Tuesday, May 14, 2013

Gasping For Breath

After being married for a number of years I found my self in the midst of a divorce. I didn't believe in divorce, I didn't want a divorce, but a divorce was eminent. I loved my wife with all that I was as a man.  She was young and beautiful and she enjoyed  many of the things I enjoyed . However, I began noticing a growing discomfort in her. Although we got along well, there was something bothering her deeply. The more I inquired, the more she withdrew. So I decided to just love her.
After being in a relationship for a while, there are things that you begin to notice about your mate.  Not so much good or bad, just little subtle things such as sighs, stares, or tensing up. If you love your mate, it hurts you as it does them. Some mates will become angry and escalate their problem, or some will observe and wait for an open door.
I had to be observant because I knew,  "every open door was not open to me, and every locked door was not locked always.
After a while she told me she wanted a divorce. I felt my breath leave me again, as if someone had cut off my lifeline.  I could not breathe anymore. I was gasping for the breath, for which I knew as love.
All of the time, energy, and effort that we put into our relationship; We have children together; We have one on the way; What happened, I asked for three days? She was very reluctant to tell me. On the fourth day she said she was in counsel with the  pastor of our church. He told her she needed to drop the loser, referring to me. He told her that I was a devil and I could never bring her happiness.
I knew for sure that I was dead. I was like a fish belly up in the water. Surely I could not breathe. Again, I was left gasping for breath.
Have you ever swam before? Have you ever gotten water in your mouth whereas you couldn't breathe?  Have you ever gotten hit in your stomach so hard, whereas it takes your breath away?
Have you ever had an asthma attack whereas you couldn't breathe. These things remind me of how I felt. No I wasn't feeling it physically, but I was feeling it emotionally. Cut off from what I know as breath and life.
I wanted to do something evil to the pastor who was tearing my marriage into pieces. I wanted to exact vengeance upon him. He was lying to my wife. He was playing games with my loved one. He was destroying the only thing in life that meant something to me. Later I found out it was because he couldn't control my musical artistry. Later, I was surprised when I found out how rampant this was in some churches. I prayed and asked God what should I do? I prayed and told him how I felt about everything.
In my spirit, I felt led to pray for the man who had strayed from the mandates of God's words and had entered into an area of deception, self-deception.
Gasping for air, I had to make the choice of death or life. Death, was to choose to have vengeance; To go after the man that was destroying everything that I had built up. To seek revenge was to destroy myself from the inside out. I knew that I was loosing the external fight. I could not win because my wife told me she had to obey what the pastor said. She said if she didn't obey him her soul could be in danger of hell. Wow, talking about a sinking ship.

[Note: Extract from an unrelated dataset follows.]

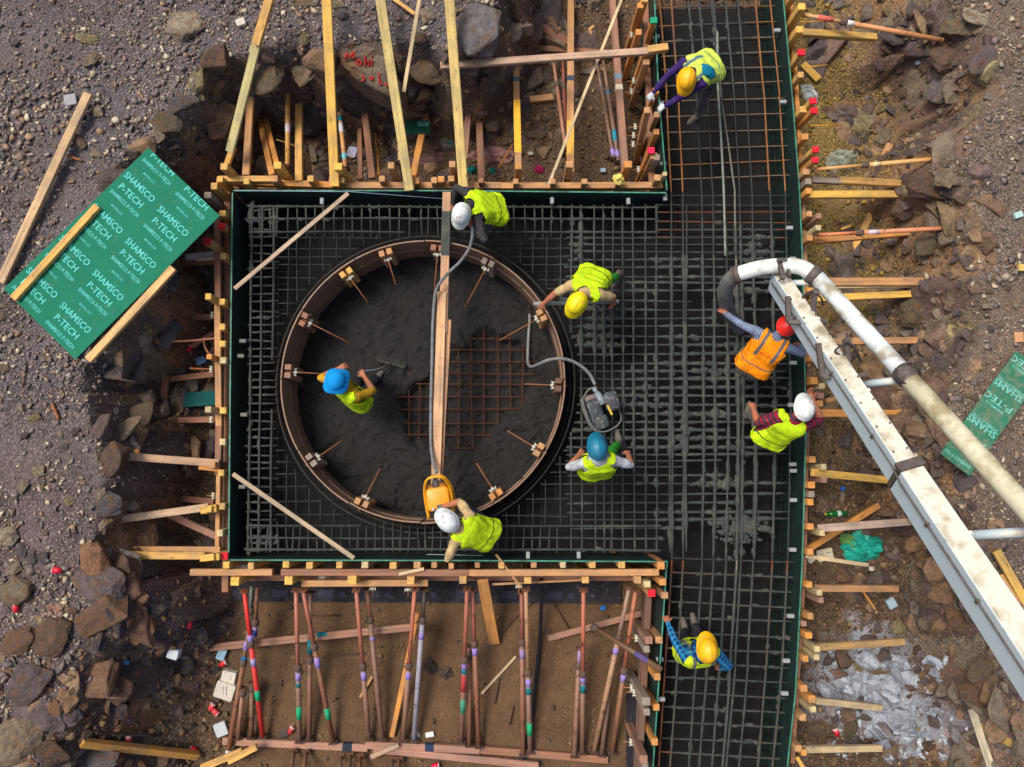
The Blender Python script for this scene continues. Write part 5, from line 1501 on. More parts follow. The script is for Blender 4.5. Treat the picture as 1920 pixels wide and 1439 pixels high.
# steel props -------------------------------------------------------
def prop(x0, y0, z0, x1, y1, z1, c_in, c_out, label, bands=(), split=.42, r=.036, group='steel props behind the bottom formwork wall', foot=True):
    p0, p1 = P(x0, y0, z0), P(x1, y1, z1)
    d = (p1 - p0).normalized()
    root = thing('steel_prop', p1, label, 'prop', group)
    q = p0.lerp(p1, split)
    c_in, c_out = [tuple(a * .72 + b * .28 for a, b in zip(c, (142, 114, 96))) if c[0] < 190 else c for c in (c_in, c_out)]
    c_in, c_out = [(c[0] * 1.04, c[1] * .98, c[2] * (.84 if abs(c[0] - c[2]) < 60 and c[0] >= c[2] else 1)) for c in (c_in, c_out)]
    tube('inner_tube', [p0, q], r * .8, STEEL, 12, root, lin(c_in))
    tube('outer_tube', [q, p1], r, STEEL, 12, root, lin(c_out))
    tube('collar', [q - d * .05, q - d * .03, q + d * .03, q + d * .05], [r * 1.1, r * 1.45, r * 1.45, r * 1.1], RUST, 12, root, lin((92, 74, 64)))
    side = d.cross(Vector((0, 0, 1))).normalized()
    tube('handle', [q + side * r * 1.2, q + side * r * 2.6 + d * .06], .006, RUST, 6, root, lin((80, 62, 54)))
    if foot:
        mb1 = MB(); mb1.bar(p1 - d * .012, p1, .12, .12); mb1.obj('base_plate', [RUST], root, color=lin((86, 66, 58)))
        mb1 = MB(); mb1.bar(p0, p0 + d * .012, .11, .11); mb1.obj('head_plate', [RUST], root, color=lin((110, 72, 52)))
    for t, ln, c in bands:
        a = p0.lerp(p1, t)
        tube('tape_band', [a - d * ln / 2, a + d * ln / 2], r * 1.06, CLOTH, 12, root, lin(c))
    return root
rr, br, gb = (150, 84, 62), (118, 82, 68), (128, 104, 92)
Z0, Z1 = -.18, FLOOR + .09
S_ = prop
S_(458, 1108, Z0, 493, 1382, Z1, (214, 56, 44), (196, 52, 44), 'bright red steel prop with blue, lilac and green bands, leftmost', [(.31, .10, PURP), (.345, .05, BLUE), (.70, .16, GRN), (.47, .12, (160, 150, 190))], split=.35)
S_(472, 1100, -.5, 466, 1208, -.75, (70, 104, 92), (70, 104, 92), 'short green steel prop behind the bright red one', [], foot=False)
S_(483, 1102, -.45, 477, 1195, -.7, br, (150, 130, 200), 'short prop with a lilac end behind the bright red one', [(.9, .08, (50, 60, 130))], split=.7, foot=False)
S_(467, 1180, -.62, 425, 1428, Z1, gb, (124, 82, 66), 'brown steel prop with lilac and blue bands leaning left of the red one', [(.12, .12, PURP), (.22, .07, BLUE), (.93, .08, WHT)], split=.25)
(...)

Life for me, was to die to myself. I begin to pray very hard for the man that would destroy my marriage. I took the order of praying for his success. Praying for this thing was very hard for me at first. How do I pray for someone who is destroying my life right before my eyes. I had to be be obedient to the Spirit.
The distance between my wife and I began to grow farther apart. We continued to have some good times also. In my mind, I was making the wrong choice, because the pastor would taunt me every time he saw me in public. His remedy for me was to stand before the church and apologize to him for disrupting the order of his service. Furthermore, he wanted me to sit in silence in punishment every Sunday as a spectacle for all to see. Someone else in the congregation suggested that I just tuck in my tail like a defeated dog and take the punishment. I decided against that.
I was given the order to pray for his success. I was so driven, that every time I saw him I would shake his hand and bless him, even to the surprise or some of the church elders. I would enquire about his wife that was now sick. Now his wife was dying. Now I had to pray for her  even more fervently.
I just prayed all the the for him and his family. In fact the only thing that gave me breath was to continue in earnest prayer for him. I couldn't just pray empty words. The Lord wouldn't allow that to happen for me.
God began to resuscitate me through my prayer life. I was able to breathe again. No I didn't have my marriage, but I could live again. My children were now living 700 miles away. God was breathing in me as well as breathing in them. I still had a friendship with my kids mother.
For the point I begin praying, my prayer life began to increase. When the word says pray for those that despitefully use you and to pray for your enemy,  he blesses your life. He opens the portals of heaven to you. I now breathe with the life he breathes in me.